Keith Bass, CEO, WCI Communities
Bob Croslin

WCI Communities always was a force to be reckoned with, according to Keith Bass.

As Bass climbed the ranks in the competitive Florida market with Taylor Woodrow and the Ryland Group, the 25-year veteran respected WCI's prowess in both the move-up and tower markets.

But when the market turned, Bass' once-strong competitor almost disappeared. With its debt reaching nearly 70% of its capital in 2008, WCI filed for bankruptcy with no plan in place. Yet, over the next few years, after David Fry replaced Jerry Starkey at the helm, WCI emerged from bankruptcy, shedding $2 billion of debt and taking on $450 million in loans from its secured creditors.

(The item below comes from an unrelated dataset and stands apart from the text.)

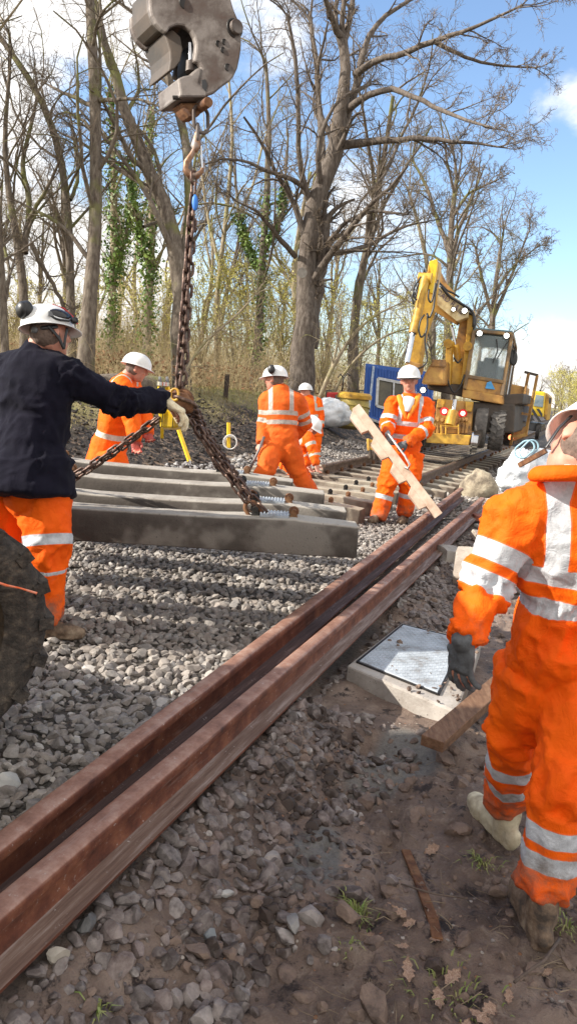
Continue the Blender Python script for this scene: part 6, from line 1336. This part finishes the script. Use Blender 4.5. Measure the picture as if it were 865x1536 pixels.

Bass, president of Ryland Homes' South regional division at the time, joined WCI's board of directors in March 2012. He took over for John Peshkin, a former coworker at Taylor Woodrow. Peshkin essentially nominated Bass for the position because of his deep knowledge of the Florida market.

Once the board of directors confirmed the appointment, Bass began to play a strong role in settling WCI's outstanding debt. Fry had sold off enough assets to pay a majority of it, but over $100 million remained. In mid-2012, WCI turned to its investors for a new term loan and offered shareholders a common stock offering, securing enough capital to pay off the debt and start growing the company.

At the end of 2012, Bass was named CEO, and WCI closed with roughly $80 million in cash. With the firm finally on solid ground, Bass had one goal in mind: to grow the company back to the strong competitor he always knew it as.

The way he saw it, WCI had two options: sell the company or go public.

"We knew that if the opportunities were there to grow, we knew if we could find land opportunities and if we performed, the IPO was a potential option," Bass says. "By the end of January, we were able to find some opportunities that completely matched with what WCI and the brand stood for."

Following on the heels of other home builders like Taylor Morrison Homes, TRI Pointe Group, and William Lyon Homes in 2013, WCI announced its IPO that June, earning $91 million. Shares sold for $15 apiece—lower than the $21 to $23 per share the company had wanted, but, in hindsight, Bass is grateful the company was even able to launch its IPO. Shortly after WCI came out, the markets essentially closed to new public home builders.

"We felt like a bit of Indiana Jones sliding in underneath the gate there," Bass recalls. "I think we were kind of the last ones at the time."

A Clear Strategy

WCI Communities statistics

After studying WCI from afar for years, Bass had a clear-cut vision for the builder's brand: high-end product for move-up and luxury buyers in Florida.

"For me, that was very important—making sure that everybody understood what we are and what we can do and what we're going to do, and certainly what we're not," he says.

At its core, WCI is a Florida builder, though it had previously ventured up the East Coast all the way to Massachusetts. (WCI sold its properties outside of Florida during the restructuring.) With the amount of pent-up demand for active adult and luxury second homes and move-ups in Florida over the past few years, the Sunshine State's a good place to be.

"Employment growth is better here, population growth is better here, so I'm not intending to go out of the state anytime soon until we really have got all of the opportunities in Florida covered," Bass says.

Part of Bass' vision is for WCI to squeeze out every last drop of profit in Florida. He decentralized the offices in Bonita Springs and set up branch offices across the state. In November 2013, David Ivin became president of WCI's North region, and Paul Erhardt was tapped as president of the South region in an effort to focus on each particular market rather than the state as a whole.